begin RECORD EXCERPTS

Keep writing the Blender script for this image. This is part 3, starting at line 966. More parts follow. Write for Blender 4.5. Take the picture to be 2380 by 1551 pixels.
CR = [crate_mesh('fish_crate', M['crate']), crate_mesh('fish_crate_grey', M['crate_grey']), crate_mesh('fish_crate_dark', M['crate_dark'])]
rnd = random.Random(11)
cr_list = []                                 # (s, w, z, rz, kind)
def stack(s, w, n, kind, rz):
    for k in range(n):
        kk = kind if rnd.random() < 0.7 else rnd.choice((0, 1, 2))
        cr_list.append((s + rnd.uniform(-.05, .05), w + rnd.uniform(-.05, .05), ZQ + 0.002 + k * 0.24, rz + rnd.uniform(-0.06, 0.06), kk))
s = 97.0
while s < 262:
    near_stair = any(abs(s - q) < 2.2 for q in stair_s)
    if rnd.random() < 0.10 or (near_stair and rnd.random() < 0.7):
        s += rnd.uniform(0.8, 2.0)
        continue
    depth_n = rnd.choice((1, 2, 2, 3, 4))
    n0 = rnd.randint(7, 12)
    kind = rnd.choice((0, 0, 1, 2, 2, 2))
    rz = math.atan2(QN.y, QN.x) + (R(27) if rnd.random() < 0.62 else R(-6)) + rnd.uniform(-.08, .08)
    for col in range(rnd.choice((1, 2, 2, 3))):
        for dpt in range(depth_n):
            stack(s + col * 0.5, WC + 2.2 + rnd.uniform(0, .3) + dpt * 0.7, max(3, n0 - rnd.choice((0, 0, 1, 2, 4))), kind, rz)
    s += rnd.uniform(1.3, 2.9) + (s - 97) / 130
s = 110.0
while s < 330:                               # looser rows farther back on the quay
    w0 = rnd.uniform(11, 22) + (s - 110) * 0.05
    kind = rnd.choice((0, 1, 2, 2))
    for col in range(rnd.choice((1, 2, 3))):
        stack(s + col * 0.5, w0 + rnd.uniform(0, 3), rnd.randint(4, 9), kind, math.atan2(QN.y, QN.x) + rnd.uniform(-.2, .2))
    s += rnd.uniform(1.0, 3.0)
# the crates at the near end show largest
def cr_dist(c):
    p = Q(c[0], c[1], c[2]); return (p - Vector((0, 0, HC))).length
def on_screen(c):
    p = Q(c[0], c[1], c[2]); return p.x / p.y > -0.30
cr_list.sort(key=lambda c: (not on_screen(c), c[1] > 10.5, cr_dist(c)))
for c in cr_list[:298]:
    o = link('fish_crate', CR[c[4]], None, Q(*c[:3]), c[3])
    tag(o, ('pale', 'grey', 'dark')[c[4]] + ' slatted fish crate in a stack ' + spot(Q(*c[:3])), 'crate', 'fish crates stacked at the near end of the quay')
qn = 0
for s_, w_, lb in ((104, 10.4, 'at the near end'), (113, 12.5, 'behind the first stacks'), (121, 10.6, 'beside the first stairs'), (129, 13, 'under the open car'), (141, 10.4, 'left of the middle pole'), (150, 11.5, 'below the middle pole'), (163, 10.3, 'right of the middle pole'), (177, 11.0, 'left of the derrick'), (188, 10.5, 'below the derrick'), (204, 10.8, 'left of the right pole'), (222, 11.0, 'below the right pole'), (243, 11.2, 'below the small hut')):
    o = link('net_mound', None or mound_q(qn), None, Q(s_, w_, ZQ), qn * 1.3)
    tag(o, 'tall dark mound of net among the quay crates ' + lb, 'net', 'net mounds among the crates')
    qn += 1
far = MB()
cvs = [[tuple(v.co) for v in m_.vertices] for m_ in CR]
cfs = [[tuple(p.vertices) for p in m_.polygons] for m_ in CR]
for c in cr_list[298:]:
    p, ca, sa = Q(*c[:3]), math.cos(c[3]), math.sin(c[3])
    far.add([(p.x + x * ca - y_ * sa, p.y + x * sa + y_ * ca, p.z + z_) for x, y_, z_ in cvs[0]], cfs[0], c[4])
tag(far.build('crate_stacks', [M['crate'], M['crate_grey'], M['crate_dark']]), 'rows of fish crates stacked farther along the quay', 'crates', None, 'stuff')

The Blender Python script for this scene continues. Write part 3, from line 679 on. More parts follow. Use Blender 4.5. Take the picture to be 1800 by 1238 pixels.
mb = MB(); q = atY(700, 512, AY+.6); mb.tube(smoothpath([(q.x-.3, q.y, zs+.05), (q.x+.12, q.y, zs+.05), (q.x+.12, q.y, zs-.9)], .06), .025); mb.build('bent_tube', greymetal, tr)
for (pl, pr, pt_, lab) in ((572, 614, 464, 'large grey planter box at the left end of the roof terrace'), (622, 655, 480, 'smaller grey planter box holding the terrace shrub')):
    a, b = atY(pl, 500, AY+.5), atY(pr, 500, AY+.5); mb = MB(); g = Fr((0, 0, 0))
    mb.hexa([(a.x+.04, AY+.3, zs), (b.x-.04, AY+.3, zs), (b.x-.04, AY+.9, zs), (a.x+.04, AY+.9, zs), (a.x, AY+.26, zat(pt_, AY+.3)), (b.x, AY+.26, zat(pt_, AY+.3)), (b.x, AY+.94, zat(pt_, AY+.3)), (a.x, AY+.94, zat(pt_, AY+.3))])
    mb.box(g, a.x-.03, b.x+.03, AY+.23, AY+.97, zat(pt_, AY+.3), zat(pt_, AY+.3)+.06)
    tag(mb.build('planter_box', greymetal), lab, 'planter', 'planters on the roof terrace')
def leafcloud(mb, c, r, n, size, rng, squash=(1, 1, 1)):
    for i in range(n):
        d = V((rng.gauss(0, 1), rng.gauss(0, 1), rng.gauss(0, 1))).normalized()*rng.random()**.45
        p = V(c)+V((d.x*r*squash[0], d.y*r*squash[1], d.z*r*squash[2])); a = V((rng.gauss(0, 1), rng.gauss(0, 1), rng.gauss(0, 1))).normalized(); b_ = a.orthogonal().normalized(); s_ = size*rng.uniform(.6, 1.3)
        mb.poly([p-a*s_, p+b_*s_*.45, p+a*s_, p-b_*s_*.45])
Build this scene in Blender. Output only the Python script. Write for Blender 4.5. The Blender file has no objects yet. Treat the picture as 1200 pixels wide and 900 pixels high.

end RECORD EXCERPTS

Repeat every line of the data, exactly and in full.

Keep writing the Blender script for this image. This is part 3, starting at line 966. More parts follow. Write for Blender 4.5. Take the picture to be 2380 by 1551 pixels.
CR = [crate_mesh('fish_crate', M['crate']), crate_mesh('fish_crate_grey', M['crate_grey']), crate_mesh('fish_crate_dark', M['crate_dark'])]
rnd = random.Random(11)
cr_list = []                                 # (s, w, z, rz, kind)
def stack(s, w, n, kind, rz):
    for k in range(n):
        kk = kind if rnd.random() < 0.7 else rnd.choice((0, 1, 2))
        cr_list.append((s + rnd.uniform(-.05, .05), w + rnd.uniform(-.05, .05), ZQ + 0.002 + k * 0.24, rz + rnd.uniform(-0.06, 0.06), kk))
s = 97.0
while s < 262:
    near_stair = any(abs(s - q) < 2.2 for q in stair_s)
    if rnd.random() < 0.10 or (near_stair and rnd.random() < 0.7):
        s += rnd.uniform(0.8, 2.0)
        continue
    depth_n = rnd.choice((1, 2, 2, 3, 4))
    n0 = rnd.randint(7, 12)
    kind = rnd.choice((0, 0, 1, 2, 2, 2))
    rz = math.atan2(QN.y, QN.x) + (R(27) if rnd.random() < 0.62 else R(-6)) + rnd.uniform(-.08, .08)
    for col in range(rnd.choice((1, 2, 2, 3))):
        for dpt in range(depth_n):
            stack(s + col * 0.5, WC + 2.2 + rnd.uniform(0, .3) + dpt * 0.7, max(3, n0 - rnd.choice((0, 0, 1, 2, 4))), kind, rz)
    s += rnd.uniform(1.3, 2.9) + (s - 97) / 130
s = 110.0
while s < 330:                               # looser rows farther back on the quay
    w0 = rnd.uniform(11, 22) + (s - 110) * 0.05
    kind = rnd.choice((0, 1, 2, 2))
    for col in range(rnd.choice((1, 2, 3))):
        stack(s + col * 0.5, w0 + rnd.uniform(0, 3), rnd.randint(4, 9), kind, math.atan2(QN.y, QN.x) + rnd.uniform(-.2, .2))
    s += rnd.uniform(1.0, 3.0)
# the crates at the near end show largest
def cr_dist(c):
    p = Q(c[0], c[1], c[2]); return (p - Vector((0, 0, HC))).length
def on_screen(c):
    p = Q(c[0], c[1], c[2]); return p.x / p.y > -0.30
cr_list.sort(key=lambda c: (not on_screen(c), c[1] > 10.5, cr_dist(c)))
for c in cr_list[:298]:
    o = link('fish_crate', CR[c[4]], None, Q(*c[:3]), c[3])
    tag(o, ('pale', 'grey', 'dark')[c[4]] + ' slatted fish crate in a stack ' + spot(Q(*c[:3])), 'crate', 'fish crates stacked at the near end of the quay')
qn = 0
for s_, w_, lb in ((104, 10.4, 'at the near end'), (113, 12.5, 'behind the first stacks'), (121, 10.6, 'beside the first stairs'), (129, 13, 'under the open car'), (141, 10.4, 'left of the middle pole'), (150, 11.5, 'below the middle pole'), (163, 10.3, 'right of the middle pole'), (177, 11.0, 'left of the derrick'), (188, 10.5, 'below the derrick'), (204, 10.8, 'left of the right pole'), (222, 11.0, 'below the right pole'), (243, 11.2, 'below the small hut')):
    o = link('net_mound', None or mound_q(qn), None, Q(s_, w_, ZQ), qn * 1.3)
    tag(o, 'tall dark mound of net among the quay crates ' + lb, 'net', 'net mounds among the crates')
    qn += 1
far = MB()
cvs = [[tuple(v.co) for v in m_.vertices] for m_ in CR]
cfs = [[tuple(p.vertices) for p in m_.polygons] for m_ in CR]
for c in cr_list[298:]:
    p, ca, sa = Q(*c[:3]), math.cos(c[3]), math.sin(c[3])
    far.add([(p.x + x * ca - y_ * sa, p.y + x * sa + y_ * ca, p.z + z_) for x, y_, z_ in cvs[0]], cfs[0], c[4])
tag(far.build('crate_stacks', [M['crate'], M['crate_grey'], M['crate_dark']]), 'rows of fish crates stacked farther along the quay', 'crates', None, 'stuff')

The Blender Python script for this scene continues. Write part 3, from line 679 on. More parts follow. Use Blender 4.5. Take the picture to be 1800 by 1238 pixels.
mb = MB(); q = atY(700, 512, AY+.6); mb.tube(smoothpath([(q.x-.3, q.y, zs+.05), (q.x+.12, q.y, zs+.05), (q.x+.12, q.y, zs-.9)], .06), .025); mb.build('bent_tube', greymetal, tr)
for (pl, pr, pt_, lab) in ((572, 614, 464, 'large grey planter box at the left end of the roof terrace'), (622, 655, 480, 'smaller grey planter box holding the terrace shrub')):
    a, b = atY(pl, 500, AY+.5), atY(pr, 500, AY+.5); mb = MB(); g = Fr((0, 0, 0))
    mb.hexa([(a.x+.04, AY+.3, zs), (b.x-.04, AY+.3, zs), (b.x-.04, AY+.9, zs), (a.x+.04, AY+.9, zs), (a.x, AY+.26, zat(pt_, AY+.3)), (b.x, AY+.26, zat(pt_, AY+.3)), (b.x, AY+.94, zat(pt_, AY+.3)), (a.x, AY+.94, zat(pt_, AY+.3))])
    mb.box(g, a.x-.03, b.x+.03, AY+.23, AY+.97, zat(pt_, AY+.3), zat(pt_, AY+.3)+.06)
    tag(mb.build('planter_box', greymetal), lab, 'planter', 'planters on the roof terrace')
def leafcloud(mb, c, r, n, size, rng, squash=(1, 1, 1)):
    for i in range(n):
        d = V((rng.gauss(0, 1), rng.gauss(0, 1), rng.gauss(0, 1))).normalized()*rng.random()**.45
        p = V(c)+V((d.x*r*squash[0], d.y*r*squash[1], d.z*r*squash[2])); a = V((rng.gauss(0, 1), rng.gauss(0, 1), rng.gauss(0, 1))).normalized(); b_ = a.orthogonal().normalized(); s_ = size*rng.uniform(.6, 1.3)
        mb.poly([p-a*s_, p+b_*s_*.45, p+a*s_, p-b_*s_*.45])
Build this scene in Blender. Output only the Python script. Write for Blender 4.5. The Blender file has no objects yet. Treat the picture as 1200 pixels wide and 900 pixels high.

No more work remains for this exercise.